I am in the Bay Area this week for the Bay Area Drupal Camp, and as part of my visit, I got to go the Internet Archive (thanks to a generous tip from a friend who was attending a talk last night). The event was meant to be a celebration of the Internet Archive, and an opportunity to announce some new features the Internet Archive is releasing. Here are my top 3 “wow” features the Internet Archive is releasing.

Wayback Machine and permanent citations

47% of links in US government documents are broken links. Nobody likes a broken link, so the Internet Archive is releasing a new feature as part of the Wayback Machine to rid the internet of broken links. In a nutshell, you can now save a website instantly and get a permalink that will serve as a permanent citation for your work — a complete snapshot of a site at the time the citation is made. Amazing!
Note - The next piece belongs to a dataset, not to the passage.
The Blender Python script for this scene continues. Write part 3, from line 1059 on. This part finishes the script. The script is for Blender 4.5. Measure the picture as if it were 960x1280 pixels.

This will be especially helpful for content in Wikipedia, so you can always have a permanent citation of content. No more broken links!

Quotable TV news

As part of their TV news collection, you can now search for quotes and find matching clips of TV news coverage. The system uses close captioning to capture transcripts of the TV news clips, which makes pretty much any quote searchable. Not only are quotes searchable, they are, erm, quotable. The TV news collection allows you select a quote and share a direct link to that part of the broadcast on social media, or embed it on your own blog or publication.

This new system allows you to get some valuable information for your research. There is relevant information about each broadcast, plus you can filter content by broadcast network, making it very easy to get historical data about certain networks or coverage. Also, you can even borrow a DVD of the broadcast! To see all this new functionality, click on the “try beta version” on the upper right hand corner when visiting the TV News Research Center.

Historical software in your browser

The Internet Archive does a great job of allowing users to read books, listen to audio files, or watch videos, all right from the browser. The only part of this equation continually left outside the “in browser” party was software. In the past, you would have to download historical software and find an emulator that could run it. This would be difficult at times, depending on how rare the historical software was. Not anymore! The Internet Archive brings you Javascript MESS! An in-browser emulator using Javascript. This project is completely open source (and taking volunteers, if you’re interested). They currently have about 300 emulators and are working on more. Currently, you can run Atari, Apple II, Commodores, Tandy, and much more! You can check out more information on the Javascript MESS project here.

I find all of these new features really exciting. It is amazing to continually be a part of a new chapter of the internet, and the Internet Archive continues to do work that will ensure the web is an open web.